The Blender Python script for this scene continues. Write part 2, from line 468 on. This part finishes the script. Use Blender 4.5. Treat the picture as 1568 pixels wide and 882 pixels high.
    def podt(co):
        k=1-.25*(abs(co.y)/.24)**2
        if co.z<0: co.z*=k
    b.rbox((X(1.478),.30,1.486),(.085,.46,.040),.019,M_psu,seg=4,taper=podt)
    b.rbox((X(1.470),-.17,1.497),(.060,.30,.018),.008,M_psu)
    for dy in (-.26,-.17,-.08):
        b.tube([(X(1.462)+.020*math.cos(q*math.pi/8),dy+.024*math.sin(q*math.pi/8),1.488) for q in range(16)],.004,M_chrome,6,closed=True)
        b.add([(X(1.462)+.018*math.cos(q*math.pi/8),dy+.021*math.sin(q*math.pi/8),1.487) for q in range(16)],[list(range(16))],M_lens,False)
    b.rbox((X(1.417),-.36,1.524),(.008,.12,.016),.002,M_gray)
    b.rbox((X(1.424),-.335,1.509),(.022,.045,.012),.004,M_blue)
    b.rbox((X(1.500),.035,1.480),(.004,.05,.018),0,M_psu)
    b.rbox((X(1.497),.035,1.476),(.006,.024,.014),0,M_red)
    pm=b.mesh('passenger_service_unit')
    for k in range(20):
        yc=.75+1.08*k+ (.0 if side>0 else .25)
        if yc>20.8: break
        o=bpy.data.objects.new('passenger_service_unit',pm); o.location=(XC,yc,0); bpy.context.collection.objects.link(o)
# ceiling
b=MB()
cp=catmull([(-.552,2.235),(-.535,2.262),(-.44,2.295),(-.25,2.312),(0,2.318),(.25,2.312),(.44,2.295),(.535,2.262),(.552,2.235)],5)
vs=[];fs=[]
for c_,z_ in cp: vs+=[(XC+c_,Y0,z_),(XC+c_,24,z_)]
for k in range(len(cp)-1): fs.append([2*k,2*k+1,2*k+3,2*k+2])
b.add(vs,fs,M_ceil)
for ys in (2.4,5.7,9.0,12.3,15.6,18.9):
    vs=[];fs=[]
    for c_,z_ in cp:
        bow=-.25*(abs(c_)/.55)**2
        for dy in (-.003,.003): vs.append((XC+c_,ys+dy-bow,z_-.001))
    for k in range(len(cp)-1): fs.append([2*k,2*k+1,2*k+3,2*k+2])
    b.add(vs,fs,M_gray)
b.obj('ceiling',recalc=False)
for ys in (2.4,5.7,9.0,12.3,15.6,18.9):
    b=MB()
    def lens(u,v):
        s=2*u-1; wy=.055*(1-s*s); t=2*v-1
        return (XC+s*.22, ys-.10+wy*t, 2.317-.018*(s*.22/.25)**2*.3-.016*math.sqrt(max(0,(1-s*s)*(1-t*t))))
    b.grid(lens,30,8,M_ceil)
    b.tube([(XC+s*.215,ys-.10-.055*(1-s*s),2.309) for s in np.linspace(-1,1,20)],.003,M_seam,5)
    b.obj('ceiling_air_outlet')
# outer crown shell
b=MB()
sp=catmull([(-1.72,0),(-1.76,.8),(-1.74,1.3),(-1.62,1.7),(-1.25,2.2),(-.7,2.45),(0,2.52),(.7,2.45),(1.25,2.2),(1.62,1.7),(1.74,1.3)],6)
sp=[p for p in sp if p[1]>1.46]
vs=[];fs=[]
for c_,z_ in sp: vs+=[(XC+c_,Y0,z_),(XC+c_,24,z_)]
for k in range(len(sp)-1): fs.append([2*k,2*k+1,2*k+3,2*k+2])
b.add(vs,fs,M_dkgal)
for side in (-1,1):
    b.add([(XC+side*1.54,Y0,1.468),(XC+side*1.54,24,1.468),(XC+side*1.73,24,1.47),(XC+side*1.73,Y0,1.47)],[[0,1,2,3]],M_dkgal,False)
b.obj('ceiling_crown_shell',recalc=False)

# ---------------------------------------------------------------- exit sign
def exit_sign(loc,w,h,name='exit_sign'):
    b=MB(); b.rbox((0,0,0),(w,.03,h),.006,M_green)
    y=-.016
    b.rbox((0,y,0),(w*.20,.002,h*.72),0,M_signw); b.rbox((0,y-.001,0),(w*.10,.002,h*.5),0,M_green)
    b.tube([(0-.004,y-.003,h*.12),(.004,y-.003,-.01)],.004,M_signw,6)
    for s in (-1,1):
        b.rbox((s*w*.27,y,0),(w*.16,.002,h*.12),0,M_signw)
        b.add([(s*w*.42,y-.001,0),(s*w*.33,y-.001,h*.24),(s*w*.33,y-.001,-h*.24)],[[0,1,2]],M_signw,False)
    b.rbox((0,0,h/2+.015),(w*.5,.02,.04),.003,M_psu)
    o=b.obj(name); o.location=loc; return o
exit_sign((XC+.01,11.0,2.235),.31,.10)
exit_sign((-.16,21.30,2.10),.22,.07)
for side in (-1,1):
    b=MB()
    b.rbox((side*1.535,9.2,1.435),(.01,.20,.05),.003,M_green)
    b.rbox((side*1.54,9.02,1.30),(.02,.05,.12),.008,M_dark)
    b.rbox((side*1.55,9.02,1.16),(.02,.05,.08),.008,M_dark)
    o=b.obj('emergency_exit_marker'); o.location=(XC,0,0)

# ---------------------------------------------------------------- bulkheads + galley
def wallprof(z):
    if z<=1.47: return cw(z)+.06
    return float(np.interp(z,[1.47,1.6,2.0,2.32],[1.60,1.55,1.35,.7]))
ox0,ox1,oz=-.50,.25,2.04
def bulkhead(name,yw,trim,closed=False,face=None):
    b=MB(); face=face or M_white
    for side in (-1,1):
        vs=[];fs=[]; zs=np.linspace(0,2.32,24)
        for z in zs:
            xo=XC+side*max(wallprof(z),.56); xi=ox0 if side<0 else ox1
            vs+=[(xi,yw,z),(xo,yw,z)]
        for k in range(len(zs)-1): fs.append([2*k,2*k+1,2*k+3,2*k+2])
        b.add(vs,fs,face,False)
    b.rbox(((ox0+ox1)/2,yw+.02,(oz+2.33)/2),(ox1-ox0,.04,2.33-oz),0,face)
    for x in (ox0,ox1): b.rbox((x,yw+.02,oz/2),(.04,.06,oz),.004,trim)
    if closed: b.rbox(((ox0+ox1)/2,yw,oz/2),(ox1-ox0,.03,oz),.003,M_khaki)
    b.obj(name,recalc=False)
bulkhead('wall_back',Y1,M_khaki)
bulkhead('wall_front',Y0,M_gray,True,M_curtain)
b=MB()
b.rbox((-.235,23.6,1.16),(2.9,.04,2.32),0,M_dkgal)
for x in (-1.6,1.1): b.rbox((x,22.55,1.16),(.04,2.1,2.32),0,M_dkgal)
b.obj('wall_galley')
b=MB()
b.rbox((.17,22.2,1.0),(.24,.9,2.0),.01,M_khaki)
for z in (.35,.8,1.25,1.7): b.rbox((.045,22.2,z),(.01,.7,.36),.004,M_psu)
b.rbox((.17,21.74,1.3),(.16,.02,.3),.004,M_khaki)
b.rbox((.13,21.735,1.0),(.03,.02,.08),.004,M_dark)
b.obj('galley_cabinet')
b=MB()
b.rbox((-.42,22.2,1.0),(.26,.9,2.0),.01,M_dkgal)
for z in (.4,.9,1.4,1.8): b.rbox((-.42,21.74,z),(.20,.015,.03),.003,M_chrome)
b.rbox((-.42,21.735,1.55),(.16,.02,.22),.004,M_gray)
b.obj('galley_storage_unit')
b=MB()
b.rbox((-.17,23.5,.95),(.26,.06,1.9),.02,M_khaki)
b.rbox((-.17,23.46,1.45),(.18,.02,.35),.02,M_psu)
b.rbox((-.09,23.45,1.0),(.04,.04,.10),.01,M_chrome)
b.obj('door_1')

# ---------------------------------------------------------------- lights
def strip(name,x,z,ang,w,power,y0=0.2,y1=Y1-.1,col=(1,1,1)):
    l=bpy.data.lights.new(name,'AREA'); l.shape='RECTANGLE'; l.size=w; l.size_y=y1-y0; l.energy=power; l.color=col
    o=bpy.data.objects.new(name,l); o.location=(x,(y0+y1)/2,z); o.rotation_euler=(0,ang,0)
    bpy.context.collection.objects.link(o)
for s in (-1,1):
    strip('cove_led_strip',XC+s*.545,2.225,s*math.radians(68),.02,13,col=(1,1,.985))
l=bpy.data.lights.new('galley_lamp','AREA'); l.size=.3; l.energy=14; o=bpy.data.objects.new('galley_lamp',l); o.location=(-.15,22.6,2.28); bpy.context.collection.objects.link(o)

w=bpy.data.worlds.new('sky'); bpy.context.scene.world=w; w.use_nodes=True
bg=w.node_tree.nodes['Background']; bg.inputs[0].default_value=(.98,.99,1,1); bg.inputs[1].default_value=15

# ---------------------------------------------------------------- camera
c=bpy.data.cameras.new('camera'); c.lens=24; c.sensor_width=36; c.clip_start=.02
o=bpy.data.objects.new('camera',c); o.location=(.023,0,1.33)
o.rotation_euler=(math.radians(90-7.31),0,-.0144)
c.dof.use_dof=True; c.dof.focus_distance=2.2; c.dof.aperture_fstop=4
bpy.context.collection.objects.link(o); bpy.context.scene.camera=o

* **SHORT TASK**
Copy each line that holds the word "scene".

* **THE ANSWER**
The Blender Python script for this scene continues. Write part 2, from line 468 on. This part finishes the script. Use Blender 4.5. Treat the picture as 1568 pixels wide and 882 pixels high.
w=bpy.data.worlds.new('sky'); bpy.context.scene.world=w; w.use_nodes=True
bpy.context.collection.objects.link(o); bpy.context.scene.camera=o